----- Given data -----

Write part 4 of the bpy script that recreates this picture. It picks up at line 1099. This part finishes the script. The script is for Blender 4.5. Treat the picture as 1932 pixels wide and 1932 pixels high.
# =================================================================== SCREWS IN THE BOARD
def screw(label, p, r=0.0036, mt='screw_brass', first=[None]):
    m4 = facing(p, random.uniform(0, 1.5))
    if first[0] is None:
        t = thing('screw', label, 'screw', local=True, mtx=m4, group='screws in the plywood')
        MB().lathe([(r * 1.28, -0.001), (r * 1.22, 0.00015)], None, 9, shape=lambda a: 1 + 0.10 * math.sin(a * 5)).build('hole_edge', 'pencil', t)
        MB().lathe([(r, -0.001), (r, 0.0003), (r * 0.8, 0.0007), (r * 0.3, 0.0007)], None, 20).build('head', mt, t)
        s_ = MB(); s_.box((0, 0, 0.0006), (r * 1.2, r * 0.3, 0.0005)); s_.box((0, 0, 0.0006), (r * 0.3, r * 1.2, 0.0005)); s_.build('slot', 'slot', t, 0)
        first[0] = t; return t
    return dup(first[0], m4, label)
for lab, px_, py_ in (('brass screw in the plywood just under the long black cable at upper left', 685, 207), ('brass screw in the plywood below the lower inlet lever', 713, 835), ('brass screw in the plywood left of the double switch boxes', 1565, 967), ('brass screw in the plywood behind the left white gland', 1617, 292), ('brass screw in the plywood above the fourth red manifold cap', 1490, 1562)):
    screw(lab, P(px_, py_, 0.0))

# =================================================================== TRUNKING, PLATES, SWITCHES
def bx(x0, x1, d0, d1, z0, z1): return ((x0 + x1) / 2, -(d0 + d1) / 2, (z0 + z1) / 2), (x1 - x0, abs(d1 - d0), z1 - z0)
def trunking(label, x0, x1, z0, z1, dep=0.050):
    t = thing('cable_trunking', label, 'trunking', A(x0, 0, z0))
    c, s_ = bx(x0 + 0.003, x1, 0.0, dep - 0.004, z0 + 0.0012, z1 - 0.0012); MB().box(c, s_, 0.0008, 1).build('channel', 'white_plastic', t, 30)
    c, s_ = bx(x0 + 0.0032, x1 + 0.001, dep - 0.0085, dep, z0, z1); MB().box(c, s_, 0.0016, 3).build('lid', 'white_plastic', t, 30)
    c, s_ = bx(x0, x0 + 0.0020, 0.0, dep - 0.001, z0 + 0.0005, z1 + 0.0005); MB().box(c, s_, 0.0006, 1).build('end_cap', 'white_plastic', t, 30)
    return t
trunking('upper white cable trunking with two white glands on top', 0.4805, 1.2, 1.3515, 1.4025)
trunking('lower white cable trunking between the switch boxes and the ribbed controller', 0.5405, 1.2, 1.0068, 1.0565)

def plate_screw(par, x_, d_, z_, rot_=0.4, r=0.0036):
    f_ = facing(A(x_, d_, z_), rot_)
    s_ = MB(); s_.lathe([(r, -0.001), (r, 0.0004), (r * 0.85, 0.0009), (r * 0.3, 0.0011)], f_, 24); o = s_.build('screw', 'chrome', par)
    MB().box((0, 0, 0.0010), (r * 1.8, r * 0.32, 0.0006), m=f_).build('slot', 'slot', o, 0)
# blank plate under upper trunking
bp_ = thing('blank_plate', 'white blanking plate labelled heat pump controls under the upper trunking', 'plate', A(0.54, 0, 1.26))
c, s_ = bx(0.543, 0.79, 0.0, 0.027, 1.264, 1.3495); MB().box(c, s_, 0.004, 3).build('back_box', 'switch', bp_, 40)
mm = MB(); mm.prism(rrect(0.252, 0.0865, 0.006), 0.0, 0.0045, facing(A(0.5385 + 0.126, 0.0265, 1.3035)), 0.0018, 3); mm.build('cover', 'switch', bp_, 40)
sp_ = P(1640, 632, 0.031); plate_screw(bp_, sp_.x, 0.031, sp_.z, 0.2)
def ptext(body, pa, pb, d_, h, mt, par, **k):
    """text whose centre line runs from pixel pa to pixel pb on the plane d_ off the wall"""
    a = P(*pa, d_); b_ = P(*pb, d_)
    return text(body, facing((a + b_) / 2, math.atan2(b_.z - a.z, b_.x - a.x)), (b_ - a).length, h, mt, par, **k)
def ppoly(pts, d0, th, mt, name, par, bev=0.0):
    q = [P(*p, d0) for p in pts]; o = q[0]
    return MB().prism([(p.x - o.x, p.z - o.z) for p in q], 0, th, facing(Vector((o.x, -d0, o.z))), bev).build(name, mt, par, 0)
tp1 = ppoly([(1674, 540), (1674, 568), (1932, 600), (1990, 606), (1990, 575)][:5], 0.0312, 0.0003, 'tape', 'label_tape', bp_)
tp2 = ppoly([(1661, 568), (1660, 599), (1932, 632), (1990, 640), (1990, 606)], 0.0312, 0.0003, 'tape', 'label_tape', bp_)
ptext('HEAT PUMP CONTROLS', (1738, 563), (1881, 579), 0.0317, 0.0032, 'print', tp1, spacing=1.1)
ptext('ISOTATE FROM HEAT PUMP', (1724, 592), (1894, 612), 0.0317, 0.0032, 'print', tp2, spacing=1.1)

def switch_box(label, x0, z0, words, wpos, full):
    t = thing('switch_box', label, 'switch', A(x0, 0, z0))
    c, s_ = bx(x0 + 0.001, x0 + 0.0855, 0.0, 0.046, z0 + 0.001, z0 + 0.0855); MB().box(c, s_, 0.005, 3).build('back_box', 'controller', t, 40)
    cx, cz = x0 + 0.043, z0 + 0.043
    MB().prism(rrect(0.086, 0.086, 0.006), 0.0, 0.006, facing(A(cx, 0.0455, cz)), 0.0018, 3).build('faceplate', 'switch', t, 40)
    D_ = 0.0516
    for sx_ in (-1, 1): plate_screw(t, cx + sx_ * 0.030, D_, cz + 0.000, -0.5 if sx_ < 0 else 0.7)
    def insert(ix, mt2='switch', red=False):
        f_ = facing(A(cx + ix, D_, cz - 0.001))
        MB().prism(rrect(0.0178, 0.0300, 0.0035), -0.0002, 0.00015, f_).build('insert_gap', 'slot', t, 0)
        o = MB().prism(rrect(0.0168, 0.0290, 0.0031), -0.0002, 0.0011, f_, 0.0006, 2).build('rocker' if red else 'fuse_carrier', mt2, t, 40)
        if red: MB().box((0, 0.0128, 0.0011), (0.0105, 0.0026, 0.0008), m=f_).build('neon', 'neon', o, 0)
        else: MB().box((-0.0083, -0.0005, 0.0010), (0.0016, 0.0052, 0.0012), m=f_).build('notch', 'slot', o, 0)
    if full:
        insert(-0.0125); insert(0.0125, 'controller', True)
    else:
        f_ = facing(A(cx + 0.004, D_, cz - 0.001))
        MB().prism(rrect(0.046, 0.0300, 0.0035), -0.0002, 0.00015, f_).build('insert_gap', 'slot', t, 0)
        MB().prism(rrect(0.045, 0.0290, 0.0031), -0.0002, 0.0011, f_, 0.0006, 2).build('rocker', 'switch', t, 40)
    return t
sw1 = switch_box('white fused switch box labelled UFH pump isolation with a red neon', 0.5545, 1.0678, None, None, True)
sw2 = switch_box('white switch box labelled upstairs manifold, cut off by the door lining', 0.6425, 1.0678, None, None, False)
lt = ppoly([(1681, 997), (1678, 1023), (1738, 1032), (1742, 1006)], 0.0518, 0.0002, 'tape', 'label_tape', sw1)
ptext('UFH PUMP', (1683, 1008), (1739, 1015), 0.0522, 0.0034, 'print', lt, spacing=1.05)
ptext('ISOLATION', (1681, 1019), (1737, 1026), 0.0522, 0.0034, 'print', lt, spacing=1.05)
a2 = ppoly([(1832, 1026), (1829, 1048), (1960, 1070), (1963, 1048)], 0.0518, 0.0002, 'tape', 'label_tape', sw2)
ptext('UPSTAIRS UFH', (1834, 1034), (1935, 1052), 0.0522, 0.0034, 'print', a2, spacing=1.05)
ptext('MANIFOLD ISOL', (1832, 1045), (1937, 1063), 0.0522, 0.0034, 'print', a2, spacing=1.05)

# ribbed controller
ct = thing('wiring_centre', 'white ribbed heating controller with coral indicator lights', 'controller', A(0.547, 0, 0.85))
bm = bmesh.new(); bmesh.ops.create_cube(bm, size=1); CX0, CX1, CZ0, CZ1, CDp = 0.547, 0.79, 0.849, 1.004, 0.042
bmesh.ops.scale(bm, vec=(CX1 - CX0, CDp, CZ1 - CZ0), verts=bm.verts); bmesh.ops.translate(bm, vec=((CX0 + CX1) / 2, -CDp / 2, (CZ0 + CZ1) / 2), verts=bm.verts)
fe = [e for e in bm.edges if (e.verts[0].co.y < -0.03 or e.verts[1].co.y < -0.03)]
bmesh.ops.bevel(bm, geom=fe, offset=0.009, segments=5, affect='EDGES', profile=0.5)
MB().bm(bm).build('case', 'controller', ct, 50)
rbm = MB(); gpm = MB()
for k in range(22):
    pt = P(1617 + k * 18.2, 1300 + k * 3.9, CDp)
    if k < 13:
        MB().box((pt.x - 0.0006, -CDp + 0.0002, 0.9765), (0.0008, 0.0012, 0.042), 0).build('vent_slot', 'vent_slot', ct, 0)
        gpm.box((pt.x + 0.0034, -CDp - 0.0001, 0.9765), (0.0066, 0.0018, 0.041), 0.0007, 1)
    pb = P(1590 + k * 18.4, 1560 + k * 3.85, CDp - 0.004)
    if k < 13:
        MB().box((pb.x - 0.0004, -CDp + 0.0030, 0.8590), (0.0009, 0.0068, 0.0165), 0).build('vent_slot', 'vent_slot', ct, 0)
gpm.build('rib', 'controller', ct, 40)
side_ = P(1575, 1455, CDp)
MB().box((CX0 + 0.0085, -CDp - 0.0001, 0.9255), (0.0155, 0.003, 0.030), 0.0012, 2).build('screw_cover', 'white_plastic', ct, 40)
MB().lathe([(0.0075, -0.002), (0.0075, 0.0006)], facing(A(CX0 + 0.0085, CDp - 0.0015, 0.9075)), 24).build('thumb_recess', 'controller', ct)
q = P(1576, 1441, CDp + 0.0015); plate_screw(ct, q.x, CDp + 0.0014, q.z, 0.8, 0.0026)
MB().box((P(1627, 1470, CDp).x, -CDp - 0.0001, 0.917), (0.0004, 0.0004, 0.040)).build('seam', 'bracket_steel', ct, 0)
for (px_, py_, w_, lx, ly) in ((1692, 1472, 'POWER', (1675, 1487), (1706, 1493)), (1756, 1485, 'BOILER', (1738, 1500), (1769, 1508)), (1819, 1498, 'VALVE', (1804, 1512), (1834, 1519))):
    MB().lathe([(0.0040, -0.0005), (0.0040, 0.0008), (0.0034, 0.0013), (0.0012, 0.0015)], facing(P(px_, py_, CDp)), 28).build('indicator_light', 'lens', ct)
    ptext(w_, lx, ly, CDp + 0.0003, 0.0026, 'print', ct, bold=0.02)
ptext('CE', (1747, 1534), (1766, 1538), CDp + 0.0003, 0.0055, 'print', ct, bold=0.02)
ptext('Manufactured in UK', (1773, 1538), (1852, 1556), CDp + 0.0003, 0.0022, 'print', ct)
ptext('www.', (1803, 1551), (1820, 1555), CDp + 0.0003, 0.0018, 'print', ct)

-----

Task details - Quote the data above verbatim from its first line to the line that includes "screw(lab, P(px_, py_, 0.0))", with both boundary lines retained.

Completed task -
Write part 4 of the bpy script that recreates this picture. It picks up at line 1099. This part finishes the script. The script is for Blender 4.5. Treat the picture as 1932 pixels wide and 1932 pixels high.
# =================================================================== SCREWS IN THE BOARD
def screw(label, p, r=0.0036, mt='screw_brass', first=[None]):
    m4 = facing(p, random.uniform(0, 1.5))
    if first[0] is None:
        t = thing('screw', label, 'screw', local=True, mtx=m4, group='screws in the plywood')
        MB().lathe([(r * 1.28, -0.001), (r * 1.22, 0.00015)], None, 9, shape=lambda a: 1 + 0.10 * math.sin(a * 5)).build('hole_edge', 'pencil', t)
        MB().lathe([(r, -0.001), (r, 0.0003), (r * 0.8, 0.0007), (r * 0.3, 0.0007)], None, 20).build('head', mt, t)
        s_ = MB(); s_.box((0, 0, 0.0006), (r * 1.2, r * 0.3, 0.0005)); s_.box((0, 0, 0.0006), (r * 0.3, r * 1.2, 0.0005)); s_.build('slot', 'slot', t, 0)
        first[0] = t; return t
    return dup(first[0], m4, label)
for lab, px_, py_ in (('brass screw in the plywood just under the long black cable at upper left', 685, 207), ('brass screw in the plywood below the lower inlet lever', 713, 835), ('brass screw in the plywood left of the double switch boxes', 1565, 967), ('brass screw in the plywood behind the left white gland', 1617, 292), ('brass screw in the plywood above the fourth red manifold cap', 1490, 1562)):
    screw(lab, P(px_, py_, 0.0))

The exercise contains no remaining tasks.